Beat in the golden syrup, and the ginger syrup until it is thoroughly combined. When trying to get the golden syrup out of the tin, use a hot spoon (just hold it in hot water for a few seconds), if you don’t want to spend way too long waiting as the syrup drips sloooooowly from your spoon to the mixture below. If you are using stroop, then this is a little runnier than golden syrup, and comes in a handy squeezy bottle, so you shouldn’t have this problem.

Add the egg, and a tablespoonful of the flour mix (which should stop the batter from separating) and beat until it is all well combined.

Mix the flour in really well, then beat in the milk. You should get a really thick batter.

Finely chop the ginger, and stir it through the batter.

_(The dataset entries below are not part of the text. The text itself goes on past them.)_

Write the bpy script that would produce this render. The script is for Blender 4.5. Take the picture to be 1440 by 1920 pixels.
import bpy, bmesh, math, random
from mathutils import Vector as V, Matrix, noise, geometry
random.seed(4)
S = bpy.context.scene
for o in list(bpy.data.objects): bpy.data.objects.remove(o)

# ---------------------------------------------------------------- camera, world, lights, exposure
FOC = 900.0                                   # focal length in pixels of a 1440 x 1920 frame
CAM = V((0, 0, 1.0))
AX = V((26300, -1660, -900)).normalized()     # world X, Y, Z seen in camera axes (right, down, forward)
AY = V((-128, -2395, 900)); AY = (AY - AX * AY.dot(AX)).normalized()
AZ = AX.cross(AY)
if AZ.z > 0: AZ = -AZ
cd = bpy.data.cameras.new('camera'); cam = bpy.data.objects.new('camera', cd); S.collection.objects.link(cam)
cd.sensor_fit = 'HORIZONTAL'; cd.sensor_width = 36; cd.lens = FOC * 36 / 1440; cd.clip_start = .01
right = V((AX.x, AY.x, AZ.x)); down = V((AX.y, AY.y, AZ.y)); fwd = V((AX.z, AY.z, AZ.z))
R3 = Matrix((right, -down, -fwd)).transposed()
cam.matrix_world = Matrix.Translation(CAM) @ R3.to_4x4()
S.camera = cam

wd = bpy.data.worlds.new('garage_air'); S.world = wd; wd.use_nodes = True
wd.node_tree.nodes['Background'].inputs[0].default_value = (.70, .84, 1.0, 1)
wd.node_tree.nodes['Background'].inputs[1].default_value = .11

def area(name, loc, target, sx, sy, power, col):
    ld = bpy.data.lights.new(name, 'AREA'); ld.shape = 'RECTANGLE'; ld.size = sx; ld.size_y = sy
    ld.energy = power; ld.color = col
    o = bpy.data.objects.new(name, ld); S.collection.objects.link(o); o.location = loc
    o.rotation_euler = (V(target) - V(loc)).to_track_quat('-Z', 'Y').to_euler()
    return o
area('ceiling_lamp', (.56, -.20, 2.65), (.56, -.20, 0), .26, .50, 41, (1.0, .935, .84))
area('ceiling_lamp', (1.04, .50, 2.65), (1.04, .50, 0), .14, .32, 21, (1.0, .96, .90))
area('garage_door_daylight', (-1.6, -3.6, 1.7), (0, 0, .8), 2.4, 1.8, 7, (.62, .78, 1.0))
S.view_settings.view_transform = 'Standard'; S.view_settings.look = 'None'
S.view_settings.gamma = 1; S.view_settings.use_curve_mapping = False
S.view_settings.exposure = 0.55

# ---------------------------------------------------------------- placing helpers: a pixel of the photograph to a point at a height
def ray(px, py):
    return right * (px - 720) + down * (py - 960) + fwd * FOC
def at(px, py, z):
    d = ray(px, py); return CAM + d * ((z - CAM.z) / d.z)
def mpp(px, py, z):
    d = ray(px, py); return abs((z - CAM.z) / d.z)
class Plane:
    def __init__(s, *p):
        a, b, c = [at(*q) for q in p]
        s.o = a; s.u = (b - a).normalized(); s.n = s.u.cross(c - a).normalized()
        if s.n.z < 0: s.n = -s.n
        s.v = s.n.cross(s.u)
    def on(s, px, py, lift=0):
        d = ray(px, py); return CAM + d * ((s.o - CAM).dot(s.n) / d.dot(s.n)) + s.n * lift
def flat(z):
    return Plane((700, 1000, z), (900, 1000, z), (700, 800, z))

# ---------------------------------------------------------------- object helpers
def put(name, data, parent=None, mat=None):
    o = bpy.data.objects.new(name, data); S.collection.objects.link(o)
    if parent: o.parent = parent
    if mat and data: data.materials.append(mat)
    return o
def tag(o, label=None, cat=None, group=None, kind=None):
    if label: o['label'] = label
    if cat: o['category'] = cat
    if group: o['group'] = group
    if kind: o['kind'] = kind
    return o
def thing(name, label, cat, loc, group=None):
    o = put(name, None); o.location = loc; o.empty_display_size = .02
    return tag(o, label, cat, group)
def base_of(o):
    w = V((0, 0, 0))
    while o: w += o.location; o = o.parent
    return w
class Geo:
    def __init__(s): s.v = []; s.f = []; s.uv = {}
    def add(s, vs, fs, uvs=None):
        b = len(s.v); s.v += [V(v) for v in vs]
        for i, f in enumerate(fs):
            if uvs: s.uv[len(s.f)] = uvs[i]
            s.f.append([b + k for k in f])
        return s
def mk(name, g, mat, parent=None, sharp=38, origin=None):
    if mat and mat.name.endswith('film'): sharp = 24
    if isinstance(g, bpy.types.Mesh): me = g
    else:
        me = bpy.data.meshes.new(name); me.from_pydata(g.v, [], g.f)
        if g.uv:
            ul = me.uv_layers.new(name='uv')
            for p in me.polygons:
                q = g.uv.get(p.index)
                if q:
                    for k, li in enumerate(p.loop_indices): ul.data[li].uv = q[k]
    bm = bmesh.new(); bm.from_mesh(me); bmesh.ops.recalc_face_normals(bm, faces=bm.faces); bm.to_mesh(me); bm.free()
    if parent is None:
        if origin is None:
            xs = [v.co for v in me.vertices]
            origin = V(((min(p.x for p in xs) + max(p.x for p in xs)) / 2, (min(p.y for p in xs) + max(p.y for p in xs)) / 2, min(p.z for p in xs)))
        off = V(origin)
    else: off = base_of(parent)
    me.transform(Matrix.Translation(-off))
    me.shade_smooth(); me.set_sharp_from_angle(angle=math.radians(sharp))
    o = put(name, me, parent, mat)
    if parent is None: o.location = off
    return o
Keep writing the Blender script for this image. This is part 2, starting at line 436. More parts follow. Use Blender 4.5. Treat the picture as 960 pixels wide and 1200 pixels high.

Pour into a square cake tin, about 20cm across. the bottom must be lined with greaseproof paper, and the sides well buttered (or brushed with oil). If you only have a round one, this is also fine, but I like to serve flat slices, for aesthetic purposes.

Because I hate waste, and don’t have children, I use a spatula to ensure that I get all of the batter into the tin, and scrape the bowl and the remains off the whisk. I did allow myself a tiny bit from the spatula after I had as much in the tin as I could physically get. It was a good job I waited too, the golden syrup makes this batter as moreish as crack.

Bake it in the oven for about 40 mins, or until a skewer pushed into the centre comes out clean. Leave it in the tin until it is cool enough to handle, then put it on a wire cooling rack.

You can eat it like this, when it is spongy and cakey. Better still, wrap it in greasproof paper and store it in an airtight container for 4-5 days, whereupon it will be sticky and dark and lovely. This is really good with a nice, proper cup of tea. People who enjoy Pickwick need not apply!